Red Alert! Recession and Corporate Mergers.

From Bloomberg, we read this:

Forget merger Monday: October as a whole was a record month for dealmaking, with almost half a trillion dollars of mergers and acquisitions announced globally.

CenturyLink Inc.’s $34 billion acquisition of Level 3 Communications Inc., as well as General Electric Co.’s deal to combine its oil and gas division with Baker Hughes Inc., pushed October’s deal volumes to about $489 billion, according to data compiled by Bloomberg. That’s the highest amount for at least 12 years, topping the previous record of $471 billion in April 2007, the data show.

The visual depiction is below:


Note the timing of the previous high in 2007: just before the financial crash of 2008. A huge uptick in mergers and acquisitions is common near the end of a boom and just before a crash:


Notice the highs in 1989, 2000, and 2007: all within a year immediately preceding a recession.

Why does this happen? A desperate search for revenue as the boom winds down:

Many companies have taken on debt in order to fund mergers and in effect “purchase revenue streams,” the report noted. Cheap debt has enabled firms to complete some of the biggest debt financed acquisitions ever, such as Anheuser-Busch Inbev SA’s $108 billion takeover of SABMiller PLC and Dell Inc.’s $67 billion purchase of EMC Corp.

“Organic revenue growth has been a challenge through this recovery,” Tesher said, adding that other revenue-boosting moves like cost-cutting have largely been exhausted. “What we’ve seen is some companies were turning to M&A, strategic M&A in particular, to effectively continue their revenue growth.”

Smart money would pay cash. Idiot money buys on debt. And corporate debt is sky-high:


This is a problem. Corporations are leveraged to the hilt. This means they are heavily exposed to downgrades and defaults. As of right now, corporations are even more highly leveraged than they were in 2008. Some people just never learn.

This is all a common sign of impending recession and a Federal Reserve-driven boom that is reaching it’s peak. Think of it this way: The Federal Reserve keeps the liquor flowing – cheap debt –  and the big corporations drink it up wildly. They drink until they are totally plastered. Eventually, they can’t even stand. They can only stagger out of the bar by leaning up haphazardly against each other. Consider this “the merger”. But two drunks leaning together are simply twice as drunk, collectively. When they collapse on top of each other, it will hurt more. And the mess will be bigger.

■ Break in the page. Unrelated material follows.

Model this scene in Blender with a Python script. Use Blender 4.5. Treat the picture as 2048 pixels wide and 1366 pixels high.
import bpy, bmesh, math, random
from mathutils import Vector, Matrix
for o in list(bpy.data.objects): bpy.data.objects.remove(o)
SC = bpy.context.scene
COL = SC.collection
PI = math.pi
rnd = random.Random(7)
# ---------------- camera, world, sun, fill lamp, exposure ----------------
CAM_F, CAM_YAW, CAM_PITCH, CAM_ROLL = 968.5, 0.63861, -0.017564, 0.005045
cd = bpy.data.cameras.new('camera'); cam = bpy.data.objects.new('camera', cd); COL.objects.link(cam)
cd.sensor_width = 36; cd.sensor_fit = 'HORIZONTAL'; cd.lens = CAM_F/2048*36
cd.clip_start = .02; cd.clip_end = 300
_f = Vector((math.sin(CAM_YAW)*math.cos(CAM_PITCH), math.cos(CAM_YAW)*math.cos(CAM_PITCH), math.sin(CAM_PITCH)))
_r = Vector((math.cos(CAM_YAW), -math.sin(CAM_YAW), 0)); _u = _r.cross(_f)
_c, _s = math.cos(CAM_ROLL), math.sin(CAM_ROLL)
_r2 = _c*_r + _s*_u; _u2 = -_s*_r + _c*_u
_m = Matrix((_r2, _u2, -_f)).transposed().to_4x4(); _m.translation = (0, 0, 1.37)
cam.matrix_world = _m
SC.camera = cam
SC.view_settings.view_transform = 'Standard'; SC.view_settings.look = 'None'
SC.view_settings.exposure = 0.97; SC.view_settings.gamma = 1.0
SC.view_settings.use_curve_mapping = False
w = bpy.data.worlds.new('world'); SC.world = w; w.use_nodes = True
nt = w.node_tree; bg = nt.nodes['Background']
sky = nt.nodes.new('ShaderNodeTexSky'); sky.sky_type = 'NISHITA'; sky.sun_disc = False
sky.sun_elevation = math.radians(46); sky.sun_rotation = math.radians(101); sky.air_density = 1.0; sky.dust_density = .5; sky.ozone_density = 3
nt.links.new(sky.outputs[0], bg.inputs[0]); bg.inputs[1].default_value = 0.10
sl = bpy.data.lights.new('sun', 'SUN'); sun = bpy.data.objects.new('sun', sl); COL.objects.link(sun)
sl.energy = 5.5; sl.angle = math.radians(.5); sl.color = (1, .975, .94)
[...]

When interest rates are low, corporations that lack innovation like to borrow money by issuing low-yield bonds and buying other corporations that will supposedly bring in lots of revenue. It looks great on paper in the short term. But nobody seems to wonder why a company is for sale at this point in the boom. Large companies that are innovative and successful do not go up for sale. A company goes up for sale when the owners want to get rid of it, usually for specific reasons. One lukewarm firm buying another lukewarm firm solves nothing.

When recession strikes, there is going to be a bloodbath among the bloated corporations who spent the past few years on mergers and acquisitions.


There have been an increasing number of warning signs over the past year which point to recession. I have discussed them here and here. At the time, I referred to these as yellow alerts. I am officially sounding the alarm for red alert. I predict the beginning of a severe recession in the coming year. I do not have exact timing: month or season. I am uncertain of the precise trigger. But the economic gun is loaded and the safety is off; all that awaits is a pulling of the trigger.

If there is an economic recession, what is your plan? How will you deal with it? It may be worse than what happened in 2008. Everyone should have some kind of plan for this.

I am not qualified to give anyone personal financial advice, so don’t ask me. But I will share my personal strategy: First, save sufficient cash (physical or digital) to pay for at least 1 year’s worth of bills in case of unemployment. Second, avoid unemployment at all costs. This is done by becoming as valuable to my employer as possible. This means being a reliable employee, being willing to perform grunt work, and finding new ways to provide value. These may sound like truisms to you, but you’d be shocked at how many people have almost zero cash in savings and don’t give a damn at work. It isn’t difficult to set yourself from 80% of your peers.